Greetings And Salutations Fellow Movie Fanatics!
Scarface, Murder al a Mod, Carrie, Body Double, Casualties Of War, The Untouchables, Black Dahlia, Carlito’s Way, Raising Cain, The Bonfire Of The Vanities, Mission:Impossible, Redacted, The Black Dahlia. These films fall into two categories. They are either amongst the most commercially successful films in motion picture history or they are amongst the greatest psychological thrillers in motion picture history. It can be said that a select few fall into both. However, they ALL have one thing in common that cannot be denied. They were all directed by one of the greatest and perhaps controversial director/screenwriters Brian De Palma. The subject of today’s film for your consideration.
Written and directed by Noah Baumbach (The Life Aquatic with Steve Zissou) and Jake Paltrow (NYPD Blue, Boardwalk Empire, The Good Night, Young Ones) ‘De Palma’ is a documentary film about the career of screenwriter/director Brian De Palma. Noted for for being a part of the ‘New Hollywood’ wave of film making (a period from the mid 1960s to the early 1980s where films reflected the director’s personal vision rather than the studio’s), being one of the first people to collaborate with Robert De Niro, and being called a ‘perverse misogynist’ because of the fates of many of the primary female characters on many of his films, ‘De Palma’ follows the life of the director from his early childhood in Pennsylvania and New Hampshire where he was a quote ‘science nerd’ to his teenage and college years at Columbia University studying physics and computer technology where he first became interested in film making after first seeing Orson Welles’s ‘Citizen Kane’ and Alfred Hitchcock’s ‘Vertigo’.

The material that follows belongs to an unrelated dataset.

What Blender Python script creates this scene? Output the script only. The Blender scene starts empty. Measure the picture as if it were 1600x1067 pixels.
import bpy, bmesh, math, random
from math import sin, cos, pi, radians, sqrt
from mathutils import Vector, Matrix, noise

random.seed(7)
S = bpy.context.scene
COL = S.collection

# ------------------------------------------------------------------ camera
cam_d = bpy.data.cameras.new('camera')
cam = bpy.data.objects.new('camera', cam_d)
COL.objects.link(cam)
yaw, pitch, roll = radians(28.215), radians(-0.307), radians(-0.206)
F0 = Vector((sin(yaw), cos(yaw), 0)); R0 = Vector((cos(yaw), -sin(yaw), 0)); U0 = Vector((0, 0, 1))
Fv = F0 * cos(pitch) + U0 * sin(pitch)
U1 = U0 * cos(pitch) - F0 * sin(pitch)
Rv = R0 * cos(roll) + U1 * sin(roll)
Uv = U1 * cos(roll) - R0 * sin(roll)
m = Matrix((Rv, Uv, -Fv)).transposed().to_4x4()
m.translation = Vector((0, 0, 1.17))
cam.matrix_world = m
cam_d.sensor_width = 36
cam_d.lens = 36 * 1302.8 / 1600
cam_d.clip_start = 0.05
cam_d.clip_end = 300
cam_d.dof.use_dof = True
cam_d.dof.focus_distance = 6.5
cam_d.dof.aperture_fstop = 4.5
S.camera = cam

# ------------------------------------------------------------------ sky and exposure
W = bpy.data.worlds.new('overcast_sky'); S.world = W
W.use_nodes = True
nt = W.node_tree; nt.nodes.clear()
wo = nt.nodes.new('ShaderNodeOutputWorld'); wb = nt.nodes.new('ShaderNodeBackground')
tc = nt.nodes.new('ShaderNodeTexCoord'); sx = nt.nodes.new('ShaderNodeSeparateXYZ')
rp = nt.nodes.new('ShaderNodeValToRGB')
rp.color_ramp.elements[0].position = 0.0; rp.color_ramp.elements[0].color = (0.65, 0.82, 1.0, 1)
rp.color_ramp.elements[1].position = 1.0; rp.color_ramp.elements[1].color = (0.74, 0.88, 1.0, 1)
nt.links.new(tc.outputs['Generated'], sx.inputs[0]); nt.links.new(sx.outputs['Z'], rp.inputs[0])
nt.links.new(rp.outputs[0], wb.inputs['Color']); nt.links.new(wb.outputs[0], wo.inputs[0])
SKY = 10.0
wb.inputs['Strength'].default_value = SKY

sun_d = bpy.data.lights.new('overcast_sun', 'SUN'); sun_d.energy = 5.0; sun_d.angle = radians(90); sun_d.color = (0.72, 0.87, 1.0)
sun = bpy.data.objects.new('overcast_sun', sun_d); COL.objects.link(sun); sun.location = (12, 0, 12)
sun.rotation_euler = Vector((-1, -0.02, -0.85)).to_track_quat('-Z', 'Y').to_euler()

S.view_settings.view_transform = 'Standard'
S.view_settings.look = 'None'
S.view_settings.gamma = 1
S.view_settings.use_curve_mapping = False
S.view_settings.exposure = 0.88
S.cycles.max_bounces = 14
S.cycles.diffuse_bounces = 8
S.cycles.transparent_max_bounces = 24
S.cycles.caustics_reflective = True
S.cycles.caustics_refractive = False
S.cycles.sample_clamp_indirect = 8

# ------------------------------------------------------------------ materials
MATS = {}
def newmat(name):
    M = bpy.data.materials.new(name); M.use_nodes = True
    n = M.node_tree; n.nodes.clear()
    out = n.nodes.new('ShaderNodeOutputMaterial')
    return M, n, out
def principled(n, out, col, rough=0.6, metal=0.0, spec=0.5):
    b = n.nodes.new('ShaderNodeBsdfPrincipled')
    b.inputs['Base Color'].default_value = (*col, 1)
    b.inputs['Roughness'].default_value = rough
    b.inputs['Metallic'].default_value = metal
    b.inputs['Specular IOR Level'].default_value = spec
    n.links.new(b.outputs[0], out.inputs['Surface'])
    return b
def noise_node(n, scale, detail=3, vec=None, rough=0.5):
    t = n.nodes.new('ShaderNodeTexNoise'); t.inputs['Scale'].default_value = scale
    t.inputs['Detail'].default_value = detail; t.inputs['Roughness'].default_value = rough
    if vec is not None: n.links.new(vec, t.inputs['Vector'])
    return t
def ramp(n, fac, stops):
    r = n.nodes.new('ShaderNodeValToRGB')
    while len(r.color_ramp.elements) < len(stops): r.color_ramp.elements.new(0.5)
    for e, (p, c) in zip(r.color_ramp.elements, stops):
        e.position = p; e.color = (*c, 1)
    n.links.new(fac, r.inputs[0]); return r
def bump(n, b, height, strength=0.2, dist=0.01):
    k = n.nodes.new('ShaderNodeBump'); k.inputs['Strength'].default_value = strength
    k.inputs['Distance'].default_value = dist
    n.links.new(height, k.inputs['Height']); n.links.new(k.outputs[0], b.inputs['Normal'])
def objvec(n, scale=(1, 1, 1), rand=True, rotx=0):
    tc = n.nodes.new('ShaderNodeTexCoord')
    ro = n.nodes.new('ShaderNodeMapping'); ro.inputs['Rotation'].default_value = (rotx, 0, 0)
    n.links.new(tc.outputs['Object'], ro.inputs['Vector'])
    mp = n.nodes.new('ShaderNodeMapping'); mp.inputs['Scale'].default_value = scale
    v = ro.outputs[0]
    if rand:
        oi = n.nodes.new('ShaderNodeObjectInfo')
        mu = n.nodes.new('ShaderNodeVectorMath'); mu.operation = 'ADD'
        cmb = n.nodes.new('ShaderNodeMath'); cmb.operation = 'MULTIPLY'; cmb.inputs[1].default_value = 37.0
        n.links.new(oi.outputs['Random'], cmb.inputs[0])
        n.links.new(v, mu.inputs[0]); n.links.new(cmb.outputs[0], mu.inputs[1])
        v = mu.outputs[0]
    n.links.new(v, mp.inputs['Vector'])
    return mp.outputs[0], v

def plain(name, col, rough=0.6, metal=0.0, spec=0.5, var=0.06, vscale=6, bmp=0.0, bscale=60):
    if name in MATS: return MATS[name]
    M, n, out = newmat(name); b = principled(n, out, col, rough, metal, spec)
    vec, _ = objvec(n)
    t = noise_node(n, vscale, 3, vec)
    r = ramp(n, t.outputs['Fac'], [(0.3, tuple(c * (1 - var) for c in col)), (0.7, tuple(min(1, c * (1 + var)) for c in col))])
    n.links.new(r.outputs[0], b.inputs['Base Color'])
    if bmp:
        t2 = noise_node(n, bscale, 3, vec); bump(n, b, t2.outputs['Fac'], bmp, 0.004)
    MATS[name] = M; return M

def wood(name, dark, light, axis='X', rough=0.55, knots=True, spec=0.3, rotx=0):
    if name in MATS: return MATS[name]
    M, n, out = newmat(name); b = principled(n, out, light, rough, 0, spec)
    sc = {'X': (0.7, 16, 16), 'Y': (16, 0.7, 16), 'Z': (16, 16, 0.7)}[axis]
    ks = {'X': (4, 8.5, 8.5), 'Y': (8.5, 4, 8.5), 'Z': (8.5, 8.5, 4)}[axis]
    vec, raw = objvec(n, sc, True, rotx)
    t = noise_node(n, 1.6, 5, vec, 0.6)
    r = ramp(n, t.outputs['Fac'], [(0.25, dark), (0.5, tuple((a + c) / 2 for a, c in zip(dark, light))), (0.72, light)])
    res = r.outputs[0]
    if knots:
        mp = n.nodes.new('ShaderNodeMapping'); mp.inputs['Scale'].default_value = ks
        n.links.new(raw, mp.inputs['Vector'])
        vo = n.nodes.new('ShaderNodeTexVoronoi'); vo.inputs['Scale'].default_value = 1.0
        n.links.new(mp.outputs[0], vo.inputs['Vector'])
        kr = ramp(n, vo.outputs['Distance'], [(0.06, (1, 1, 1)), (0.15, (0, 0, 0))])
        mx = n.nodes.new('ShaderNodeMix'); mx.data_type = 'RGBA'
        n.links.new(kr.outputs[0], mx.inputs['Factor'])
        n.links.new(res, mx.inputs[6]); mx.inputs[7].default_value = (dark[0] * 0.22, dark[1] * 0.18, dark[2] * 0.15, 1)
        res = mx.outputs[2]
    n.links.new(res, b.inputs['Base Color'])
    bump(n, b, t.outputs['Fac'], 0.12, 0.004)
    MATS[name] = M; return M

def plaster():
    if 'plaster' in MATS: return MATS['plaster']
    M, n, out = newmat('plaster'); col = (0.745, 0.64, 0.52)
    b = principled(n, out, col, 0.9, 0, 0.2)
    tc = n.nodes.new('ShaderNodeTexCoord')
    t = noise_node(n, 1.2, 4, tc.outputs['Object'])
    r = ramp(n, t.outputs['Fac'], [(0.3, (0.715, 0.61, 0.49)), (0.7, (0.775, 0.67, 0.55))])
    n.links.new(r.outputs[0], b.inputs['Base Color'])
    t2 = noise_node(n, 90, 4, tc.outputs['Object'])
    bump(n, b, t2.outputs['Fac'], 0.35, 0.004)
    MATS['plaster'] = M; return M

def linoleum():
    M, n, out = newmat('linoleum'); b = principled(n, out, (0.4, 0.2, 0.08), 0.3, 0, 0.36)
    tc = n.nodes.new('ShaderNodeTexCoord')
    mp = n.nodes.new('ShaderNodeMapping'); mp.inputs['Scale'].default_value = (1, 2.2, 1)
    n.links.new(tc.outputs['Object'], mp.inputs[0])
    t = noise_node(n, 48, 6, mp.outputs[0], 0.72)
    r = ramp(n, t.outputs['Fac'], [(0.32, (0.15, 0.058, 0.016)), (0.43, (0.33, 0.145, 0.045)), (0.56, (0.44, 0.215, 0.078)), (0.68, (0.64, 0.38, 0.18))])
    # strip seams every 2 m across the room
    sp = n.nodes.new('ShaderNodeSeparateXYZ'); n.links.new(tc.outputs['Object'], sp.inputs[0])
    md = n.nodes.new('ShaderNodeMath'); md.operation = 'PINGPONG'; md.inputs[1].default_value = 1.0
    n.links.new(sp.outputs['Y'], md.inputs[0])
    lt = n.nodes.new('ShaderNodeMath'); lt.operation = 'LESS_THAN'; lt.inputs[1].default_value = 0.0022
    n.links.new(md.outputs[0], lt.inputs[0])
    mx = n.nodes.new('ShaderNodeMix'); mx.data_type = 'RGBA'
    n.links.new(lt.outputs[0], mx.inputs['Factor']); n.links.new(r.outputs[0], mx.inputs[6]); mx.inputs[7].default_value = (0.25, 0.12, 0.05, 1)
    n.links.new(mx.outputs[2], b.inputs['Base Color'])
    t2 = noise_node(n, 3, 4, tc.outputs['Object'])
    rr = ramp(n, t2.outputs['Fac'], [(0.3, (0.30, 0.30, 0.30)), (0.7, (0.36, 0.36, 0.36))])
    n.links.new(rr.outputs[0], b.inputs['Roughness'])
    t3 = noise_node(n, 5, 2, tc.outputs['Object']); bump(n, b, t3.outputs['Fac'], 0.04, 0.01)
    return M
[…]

Shortly thereafter, De Palma would enroll in the Sarah Lawrence College as a graduate student in their theater program where would make various small films for the NAACP and the Treasury Department and discover what would become his greatest influences such as Andy Warhol, Alfred Hitchcock, Jean-Luc Godard, drama teacher Wilford Leach, Michelangelo Antonioni, and the Maysles Brothers. It was also at Sarah Lawrence where De Palma would first meet Robert De Niro while making one of his first films ‘The Wedding Party’. From there De Palma went on to New York, L.A., and later France where he would write screenplays and direct films for that would go on to become amongst most controversial and we’ll know films of our time.
The film also takes us inside the personal life of the director which sometimes could not be separated from his professional life. The film offers us a glimpse into his relationships and friendships with some of the other great directors of our time including Martin Scorsese, Steven Spielberg, John Carpenter, George Lucas, Ridley Scott, Francis Ford Coppola, John Milius, and Paul Schrader. We see a similar dynamic between these greats that could be compared to the way musicians in the grunge bands of Seattle’s late 80s/early 90s interacted. How they would cast actors, write scripts, look at screenplays, and then decide that this script or this actor wasn’t right for them or the current film they might be pursuing but that said screenplay or actor might work for one of the projects another one of the directors or screenwriters was working on. We also see the frustrations and difficulties experienced by De Palma in regard to his reputation regarding women in his films and the studios perhaps having too much influence on a film and their unwillingness to commit fully to a project and what might have happened had certain projects gone ahead or had the appropriate support needed to make De Palma’s vision be fully realized. In response to his reputation has a misogynist, De Palma also talks about how it boils down to this in his movies, “I’m always attacked for having an erotic, sexist approach. I’m making suspense films! What else is going to happen to them?!”
‘De Palma’ is a great film if your a fan of the director and his work. It’s like being back in one’s high school or university years and that one day during the week finally arrives where you get to sit down and listen to the lectures and thoughts of that one really cool professor/writer who tells you to call him by his or her first name and hands out assignments that actually make sense and from which one might actually learn something regarding a subject you actually like and are dedicated too. The film is rated R for graphic nudity, language, some sexual content, and violent images. Like De Palma’s films it’s certainly NOT suitable for anyone under 18. Im giving this one 4 out of 5 stars. Definitely one of the cooler documentaries you could choose from. Grab a soda and some snacks, head to the theater, and listen to the brief history of De Palma’s life and career ….. so far.
This is your friendly neighborhood freelance photographer ‘The CameraMan’ and on behalf of my fellows at ‘Skewed & Reviewed’, thanks for reading and we’ll see you at the movies!